Exercise
Transcribe every line, keeping it exact.

BEGIN Information shown

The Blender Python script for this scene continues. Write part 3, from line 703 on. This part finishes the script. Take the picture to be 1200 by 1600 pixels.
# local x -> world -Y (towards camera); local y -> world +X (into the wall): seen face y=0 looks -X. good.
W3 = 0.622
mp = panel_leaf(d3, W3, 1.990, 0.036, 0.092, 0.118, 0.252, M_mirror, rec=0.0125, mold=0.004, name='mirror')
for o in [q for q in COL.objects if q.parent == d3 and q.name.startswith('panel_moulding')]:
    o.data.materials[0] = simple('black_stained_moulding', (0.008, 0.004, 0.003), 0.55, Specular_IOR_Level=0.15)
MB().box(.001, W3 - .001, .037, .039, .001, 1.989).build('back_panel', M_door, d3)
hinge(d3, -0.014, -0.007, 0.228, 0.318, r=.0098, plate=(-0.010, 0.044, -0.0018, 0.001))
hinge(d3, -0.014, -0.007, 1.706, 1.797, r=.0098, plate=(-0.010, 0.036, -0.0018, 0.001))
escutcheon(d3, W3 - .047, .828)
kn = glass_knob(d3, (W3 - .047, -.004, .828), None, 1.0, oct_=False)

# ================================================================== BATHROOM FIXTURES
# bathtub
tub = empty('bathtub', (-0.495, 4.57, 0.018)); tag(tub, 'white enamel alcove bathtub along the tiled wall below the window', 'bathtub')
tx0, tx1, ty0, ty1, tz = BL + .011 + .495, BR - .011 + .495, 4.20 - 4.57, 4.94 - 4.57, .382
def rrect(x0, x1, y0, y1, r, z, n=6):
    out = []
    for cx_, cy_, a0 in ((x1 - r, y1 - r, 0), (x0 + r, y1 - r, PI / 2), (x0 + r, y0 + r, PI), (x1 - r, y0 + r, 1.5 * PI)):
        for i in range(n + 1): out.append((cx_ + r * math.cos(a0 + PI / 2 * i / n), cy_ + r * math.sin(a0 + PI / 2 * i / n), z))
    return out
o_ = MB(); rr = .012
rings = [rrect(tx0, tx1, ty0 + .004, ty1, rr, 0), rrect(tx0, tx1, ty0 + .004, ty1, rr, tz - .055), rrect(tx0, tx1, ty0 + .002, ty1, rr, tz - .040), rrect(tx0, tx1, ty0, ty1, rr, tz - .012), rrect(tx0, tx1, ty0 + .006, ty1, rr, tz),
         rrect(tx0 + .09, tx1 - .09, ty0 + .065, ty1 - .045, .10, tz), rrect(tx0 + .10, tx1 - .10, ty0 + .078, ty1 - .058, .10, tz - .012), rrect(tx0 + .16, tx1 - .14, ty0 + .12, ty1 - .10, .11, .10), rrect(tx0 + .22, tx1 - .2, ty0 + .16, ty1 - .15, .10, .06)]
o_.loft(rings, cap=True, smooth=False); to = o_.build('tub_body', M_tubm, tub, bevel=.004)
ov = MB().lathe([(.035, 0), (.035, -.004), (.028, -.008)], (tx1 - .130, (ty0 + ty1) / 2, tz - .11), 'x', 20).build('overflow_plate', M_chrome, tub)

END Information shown

Exercise output
The Blender Python script for this scene continues. Write part 3, from line 703 on. This part finishes the script. Take the picture to be 1200 by 1600 pixels.
# local x -> world -Y (towards camera); local y -> world +X (into the wall): seen face y=0 looks -X. good.
W3 = 0.622
mp = panel_leaf(d3, W3, 1.990, 0.036, 0.092, 0.118, 0.252, M_mirror, rec=0.0125, mold=0.004, name='mirror')
for o in [q for q in COL.objects if q.parent == d3 and q.name.startswith('panel_moulding')]:
    o.data.materials[0] = simple('black_stained_moulding', (0.008, 0.004, 0.003), 0.55, Specular_IOR_Level=0.15)
MB().box(.001, W3 - .001, .037, .039, .001, 1.989).build('back_panel', M_door, d3)
hinge(d3, -0.014, -0.007, 0.228, 0.318, r=.0098, plate=(-0.010, 0.044, -0.0018, 0.001))
hinge(d3, -0.014, -0.007, 1.706, 1.797, r=.0098, plate=(-0.010, 0.036, -0.0018, 0.001))
escutcheon(d3, W3 - .047, .828)
kn = glass_knob(d3, (W3 - .047, -.004, .828), None, 1.0, oct_=False)

# ================================================================== BATHROOM FIXTURES
# bathtub
tub = empty('bathtub', (-0.495, 4.57, 0.018)); tag(tub, 'white enamel alcove bathtub along the tiled wall below the window', 'bathtub')
tx0, tx1, ty0, ty1, tz = BL + .011 + .495, BR - .011 + .495, 4.20 - 4.57, 4.94 - 4.57, .382
def rrect(x0, x1, y0, y1, r, z, n=6):
    out = []
    for cx_, cy_, a0 in ((x1 - r, y1 - r, 0), (x0 + r, y1 - r, PI / 2), (x0 + r, y0 + r, PI), (x1 - r, y0 + r, 1.5 * PI)):
        for i in range(n + 1): out.append((cx_ + r * math.cos(a0 + PI / 2 * i / n), cy_ + r * math.sin(a0 + PI / 2 * i / n), z))
    return out
o_ = MB(); rr = .012
rings = [rrect(tx0, tx1, ty0 + .004, ty1, rr, 0), rrect(tx0, tx1, ty0 + .004, ty1, rr, tz - .055), rrect(tx0, tx1, ty0 + .002, ty1, rr, tz - .040), rrect(tx0, tx1, ty0, ty1, rr, tz - .012), rrect(tx0, tx1, ty0 + .006, ty1, rr, tz),
         rrect(tx0 + .09, tx1 - .09, ty0 + .065, ty1 - .045, .10, tz), rrect(tx0 + .10, tx1 - .10, ty0 + .078, ty1 - .058, .10, tz - .012), rrect(tx0 + .16, tx1 - .14, ty0 + .12, ty1 - .10, .11, .10), rrect(tx0 + .22, tx1 - .2, ty0 + .16, ty1 - .15, .10, .06)]
o_.loft(rings, cap=True, smooth=False); to = o_.build('tub_body', M_tubm, tub, bevel=.004)
ov = MB().lathe([(.035, 0), (.035, -.004), (.028, -.008)], (tx1 - .130, (ty0 + ty1) / 2, tz - .11), 'x', 20).build('overflow_plate', M_chrome, tub)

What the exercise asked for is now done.